The torque converter clutch control system consists of:

  • Torque Converter
  • Stator Support System
  • Valve body-TCC regulator valve
  • TCC solenoid
  • Transmission Control Module (TCM), including wiring and connections
  • Engine Performance sensors- (maf, map, tps, vss, ect, tft)

The torque converter clutch system is controlled by the TCM. The TCM uses inputs from the PCM to control the torque converter clutch operation. The TCM sends a pulse width modulated (PWM) signal to the TCC solenoid (located on the valve body). The TCC solenoid regulates the pressure going to the TCC regulator valve in the valve body.

The TCC regulator valve regulates apply & release pressure going to the torque converter clutch system through the stator support and on into the torque converter. A worn or faulty TCC solenoid, a worn TCC regulator valve, excessive bore wear in the valve body, worn stator bushings or a faulty torque converter can cause torque converter clutch concerns.


During torque converter clutch apply, the TCM modulates the TCC apply pressure in order to maintain a TCC slip of between 20-50 RPM, depending on driving conditions. Since we already checked for codes and no hard fault or memory codes returned, the next step would be to check the TCC duty cycle going to the TCC solenoid during TCC operation.
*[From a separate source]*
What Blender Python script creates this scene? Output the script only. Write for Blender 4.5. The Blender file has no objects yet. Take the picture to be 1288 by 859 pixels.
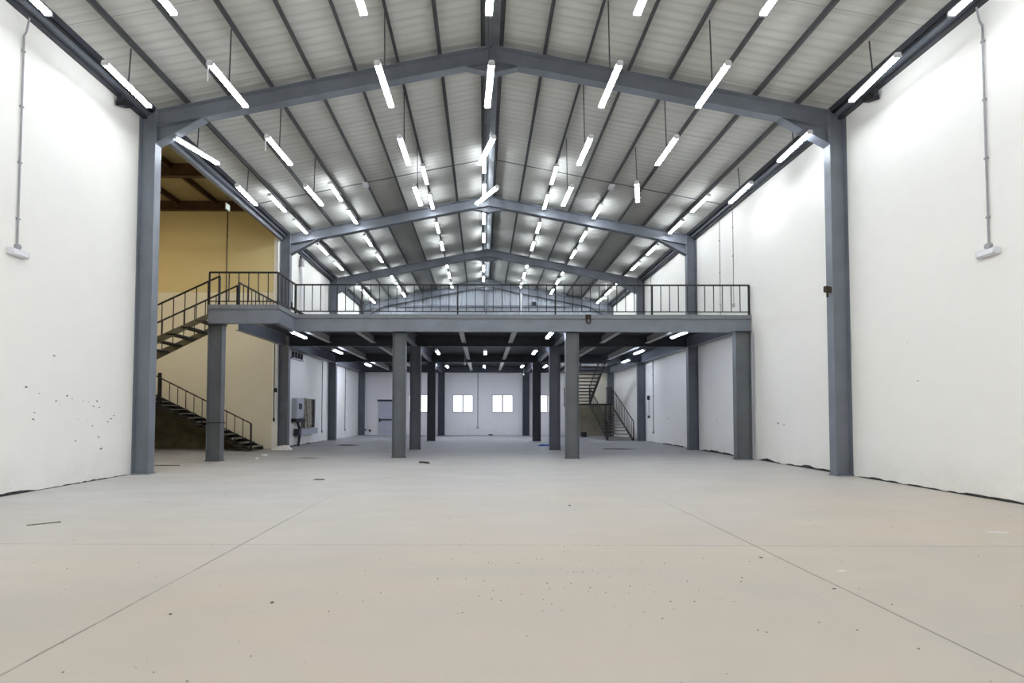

During the test drive, the TCC duty cycle was between 45 & 60 percent, which is within operating specifications. Next, we needed to check the transmission operating pressure. Low, high or erratic line pressure can interfere with torque converter clutch operation.

We installed our pressure gauge into the line pressure port (Figure 1) (left side of transmission, forward of shifter linkage), using an M10X1.00 t/p adapter and checked the line pressure. The transmission pressure was within specifications with 90 psi at an idle and rose to 230 psi at wide open throttle in drive and reverse.
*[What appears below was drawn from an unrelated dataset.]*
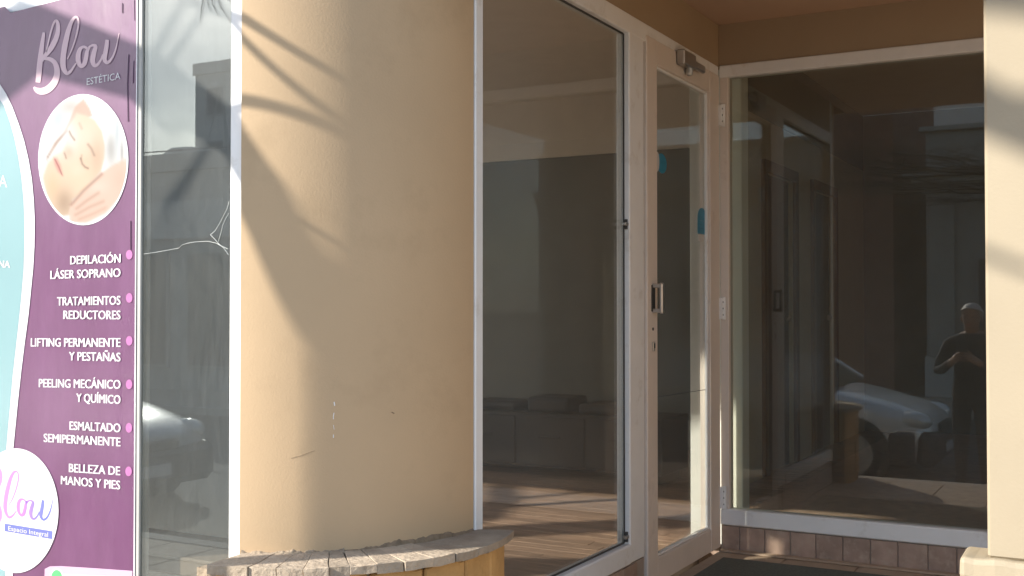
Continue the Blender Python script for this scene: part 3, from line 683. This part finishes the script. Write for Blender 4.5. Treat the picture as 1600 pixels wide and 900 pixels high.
def photo(x, y):
    c = (.80, .80, .80)
    def over(col, a):
        nonlocal c
        c = lerp(c, col, max(0, min(1, a)))
    def blob(cx, cy, rx, ry, col, a): over(col, a*math.exp(-(((x-cx)/rx)**2+((y-cy)/ry)**2)))
    blob(170, 190, 60, 80, (.55, .63, .68), .6); blob(250, 110, 70, 50, (.52, .47, .41), .5)
    over((.66, .50, .41), cov(x, y, HAND1, 10)*.85)
    over((.36, .24, .18), .6*math.exp(-(seg_d(x, y, [(95, 440), (160, 335), (225, 265)])/8)**2))
    over((.785, .655, .54), cov(x, y, FACE, 14)); blob(350, 300, 70, 80, (.80, .72, .64), .5*cov(x, y, FACE, 9)); blob(290, 520, 45, 45, (.80, .71, .62), .6)
    blob(245, 300, 55, 110, (.80, .79, .78), .75); blob(165, 400, 60, 50, (.82, .78, .74), .5)
    blob(205, 720, 60, 90, (.42, .30, .21), .55*cov(x, y, FACE, 9)); blob(300, 560, 110, 90, (.82, .65, .50), .35*cov(x, y, FACE, 9))
    blob(415, 430, 45, 120, (.62, .45, .34), .45*cov(x, y, FACE, 9)); blob(130, 620, 50, 90, (.76, .56, .36), .4*cov(x, y, FACE, 9))
    over((.79, .80, .80), cov(x, y, TOWEL, 10)); blob(505, 380, 34, 100, (.46, .44, .42), .65)
    blob(545, 260, 16, 120, (.50, .56, .60), .55); blob(575, 400, 10, 70, (.38, .36, .34), .6)
    over((.775, .62, .54), cov(x, y, HAND2, 12)); blob(420, 620, 60, 40, (.80, .69, .62), .6); blob(560, 560, 50, 90, (.70, .53, .45), .4)
    for pl, a in (([(250, 735), (330, 645), (445, 540)], .8), ([(285, 760), (350, 710), (425, 660)], .45), ([(280, 800), (370, 750), (455, 715)], .4), ([(300, 830), (400, 790), (470, 755)], .3)):
        over((.46, .30, .22), .75*a*math.exp(-(seg_d(x, y, pl)/11)**2))
    over((.72, .40, .36), .85*cov(x, y, [(138, 437), (160, 440), (182, 485), (196, 550), (168, 525), (146, 480)], 13))
    over((.40, .14, .13), .7*math.exp(-(seg_d(x, y, [(146, 445), (172, 495), (192, 545)])/4)**2))
    for pl, w, a in (([(238, 268), (250, 292), (272, 322)], 6, .75), ([(312, 440), (322, 475), (340, 495), (358, 503)], 7, .8), ([(318, 420), (312, 445)], 6, .4),
                     ([(358, 350), (380, 378), (398, 420)], 8, .55), ([(302, 215), (318, 250)], 7, .3), ([(207, 405), (214, 422), (218, 438)], 6, .7)):
        over((.34, .23, .17), .85*a*math.exp(-(seg_d(x, y, pl)/w)**2))
    blob(235, 400, 30, 40, (.70, .50, .38), .45)
    blob(345, 455, 26, 30, (.80, .60, .47), .4)
    return tuple(.41*(q/.8)**1.6 for q in c)
bm = bmesh.new(); NR, NA = 60, 120; cl_ = bm.loops.layers.float_color.new('print')
Yk = BY-.0008
def dp_(r, a): return (328+277*r*math.cos(a), 447+408*r*math.sin(a))
rings = []
for i in range(1, NR+1):
    rings.append([bm.verts.new(at_y(50+q[0]/4.09, 140+q[1]/4.09, Yk)) for q in (dp_(i/NR, 2*PI*k_/NA) for k_ in range(NA))])
cols = [[photo(*dp_(i/NR, 2*PI*k_/NA)) for k_ in range(NA)] for i in range(1, NR+1)]
ctr = bm.verts.new(at_y(50+328/4.09, 140+447/4.09, Yk)); cc = photo(328, 447)
for k_ in range(NA):
    k2 = (k_+1) % NA
    f = bm.faces.new((ctr, rings[0][k_], rings[0][k2]))
    for lo_, c_ in zip(f.loops, (cc, cols[0][k_], cols[0][k2])): lo_[cl_] = (*c_, 1)
    for i in range(NR-1):
        f = bm.faces.new((rings[i][k_], rings[i+1][k_], rings[i+1][k2], rings[i][k2]))
        for lo_, c_ in zip(f.loops, (cols[i][k_], cols[i+1][k_], cols[i+1][k2], cols[i][k2])): lo_[cl_] = (*c_, 1)
me = bpy.data.meshes.new('photo_print'); bm.to_mesh(me); bm.free()
if sum(p.normal.y for p in me.polygons) > 0: me.flip_normals()
link('photo_print', me, M['print'], bn)

# ------------------------------------------------------------------ trees (bare winter branches)
def grow(mb, p, d, L_, r, depth, rng, droop=0.0, zmin=None):
    pts = [Vector(p)]; rad = [r]; d = Vector(d).normalized(); n = 4
    for i in range(n):
        d = (d+Vector((rng.uniform(-.22, .22), rng.uniform(-.22, .22), rng.uniform(-.15, .2)-droop))).normalized()
        if zmin and pts[-1].z+d.z*L_/n < zmin: d.z = abs(d.z)*.3; d.normalize()
        pts.append(pts[-1]+d*L_/n); rad.append(r*(1-.16*(i+1)))
    mb.tube(pts, rad, 6 if r > .03 else 4, cap=False)
    if depth <= 0: return
    for i in range(2, n+1):
        for _ in range(2 if (i == n or depth < 3) else 1):
            a = Vector((rng.uniform(-1, 1), rng.uniform(-1, 1), rng.uniform(-.2, .9)))
            grow(mb, pts[i], d*.9+a*.8, L_*rng.uniform(.55, .78), rad[i]*.62, depth-1, rng, droop, zmin)
rng = random.Random(11)
tr = thing('street_tree', (-7.5, -.9, 0), 'bare street tree on the near kerb with long limb shading the shop front', 'tree')
MB().tube([(-7.5, -.9, -.02), (-7.48, -.9, .5), (-7.45, -.92, 1.6), (-7.5, -.9, 2.8), (-7.55, -.88, 4.2), (-7.5, -.9, 4.95)], [.26, .19, .165, .16, .15, .09], 14).build('trunk', M['bark'], tr, True)
cw = MB()
def lean(p): return (p[0]+(2.12-p[1])*(1-math.tan(SUN_AZ)), p[1], p[2]-(2.12-p[1])*.042) if p[1] > -1.1 and p[0] > -7 else p
limb = [(-7.55, -.88, 3.5), (-6.2, -.35, 3.9), (-4.7, .2, 3.86), (-3.92, .5, 3.47), (-3.42, .70, 3.14), (-3.30, .75, 2.99), (-3.215, .79, 2.80), (-3.14, .82, 2.56)]
cw.tube([lean(p) for p in limb], [.15, .13, .10, .068, .056, .042, .032, .022], 10)
K = .752
def thru(pts, r0, r1): cw.tube([lean(p) for p in pts], [r0+(r1-r0)*i/(len(pts)-1) for i in range(len(pts))], 6)
thru([(-3.95, .49, 3.50), (-3.5, .80, 3.44), (-3.07, 1.0, 3.20), (-2.997, 1.0, 3.154), (-2.6, 1.1, 2.92)], .016, .010)
thru([(-3.9, .5, 3.46), (-3.3, .9, 3.36), (-3.07, 1.0, 3.154), (-2.998, 1.0, 3.067), (-2.8, 1.05, 2.84)], .012, .008)
thru([(-4.2, .4, 3.6), (-3.6, .75, 3.14), (-3.06, 1.0, 2.985), (-2.99, 1.0, 2.997), (-2.5, 1.1, 3.05)], .016, .010)
thru([(-3.42, .70, 3.14), (-3.06, 1.0, 2.80), (-2.99, 1.0, 2.735), (-2.7, 1.1, 2.5)], .010, .005)
for dx, dz in ((0, 0), (.05, -.05), (-.07, -.02), (.10, .02), (-.03, .03)):
    cw.tube([lean((-3.83, .33, 3.46)), (-3.83+dx*.3, .31, 3.2), (-3.83+dx, .30, 3.08+dz*.3), (-3.80+dx*1.7, .29, 3.02+dz)], [.006, .004, .003, .0015], 4)
# (the post below is added out of view to shade the column)
_pa, _pb = on_col(478, 640), on_col(556, 640)
def to_post(p, y=1.0): t_ = (y-p.y)/TO_SUN.y; return p+TO_SUN*t_
_xa, _xb = to_post(_pa).x, to_post(_pb).x
_pr = .045; _px = _xa+_pr/math.cos(SUN_AZ)
sp = thing('shadow_post', (_px, 1.0, 0), 'plain grey metal post added out of view on the pavement to shade the rounded column', 'post')
MB().lathe((_px, 1.0, 0), (0, 0, 1), [(0, _pr), (2.58, _pr), (2.60, _pr*.7)], 20).build('pole', M['alu'], sp, True)
MB().lathe((_px, 1.0, 0), (0, 0, 1), [(0.001, .09), (.03, .09), (.05, .06)], 20).build('base_collar', M['kerb'], sp, True)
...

The next step was to remove the transmission pan and inspect the fluid condition for any signs of debris (TCC debris). The transmission fluid was clean and there was no signs of debris in the pan. We removed the TCC solenoid (Figure 2) (located on the front of valve body) and checked the solenoid resistance. The TCC solenoid resistance was within specifications at 5.0 ohms. We check the TCC solenoid operation and it was operating properly.
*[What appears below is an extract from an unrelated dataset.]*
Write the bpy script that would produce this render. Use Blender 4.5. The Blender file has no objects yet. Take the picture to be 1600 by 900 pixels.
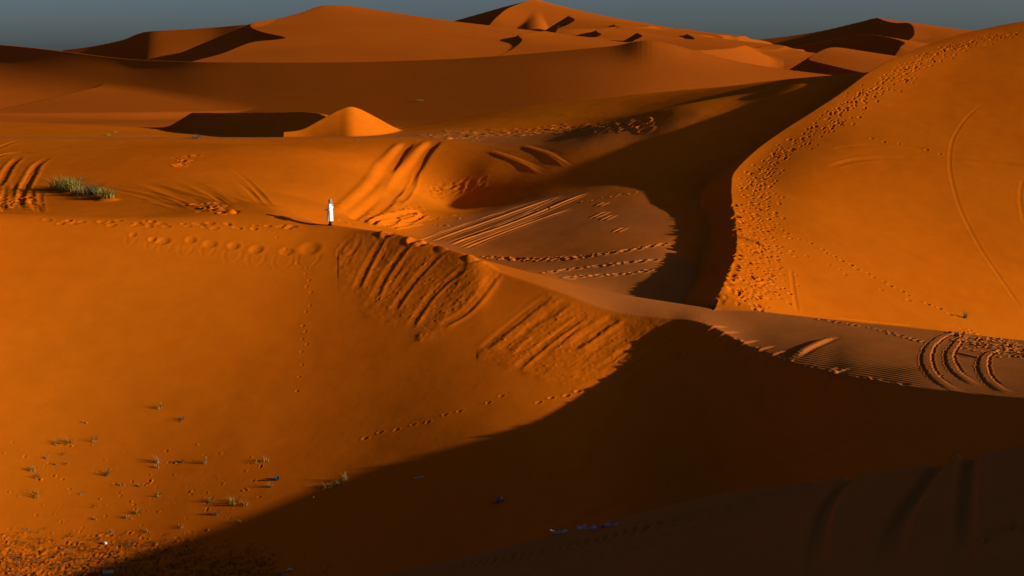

Next, we removed the valve body assembly to inspect the TCC regulator valve and bore for wear (Figure 3). We performed a vacuum check on the TCC regulator valve train and found the TCC regulator valve and bore were leaking down below 10 inches of vacuum. This was an indication that the TCC regulator valve and bore were worn. With the transmission fluid being clean and no torque converter clutch material in the pan, we were certain we were looking at a TCC regulator valve & bore wear concern. It was time to repair or replace this valve body.


We contacted our local suppliers to check on availability of a valve body repair kit. Unfortunately, there were no valve bodies or remanufactured valve body repair kits available at this time. We contacted our local dealership and purchased a new valve body assembly. We flushed the transmission system prior to installing the new valve body and filled the transmission with Mercon ULV fluid. We reprogrammed the TCM with the latest calibration update and then headed out for our final test drive.


After we replaced the valve body assembly and reprogrammed the TCM with the latest calibration update, it was time to head out for our final test drive. We connected our scanner to the DLC connector so we could monitor the torque converter clutch operation during the test drive. We drove the vehicle through city streets and on the highway. We drove through the local grocery store parking lot at 5-10 mph and the TCC slip remained between 20-50 RPM and there was no rumble sensation felt. The vehicle was driven several times with no further concerns, so we delivered it to the customer. We have contacted the customer several times and he says he no longer gets the rumble sensation while driving.

Well, there you have it, it looks like we fixed another one. With a better understanding of how the 10R80 torque converter clutch system operates, you should have no problem Keeping Those Trannys Rolling.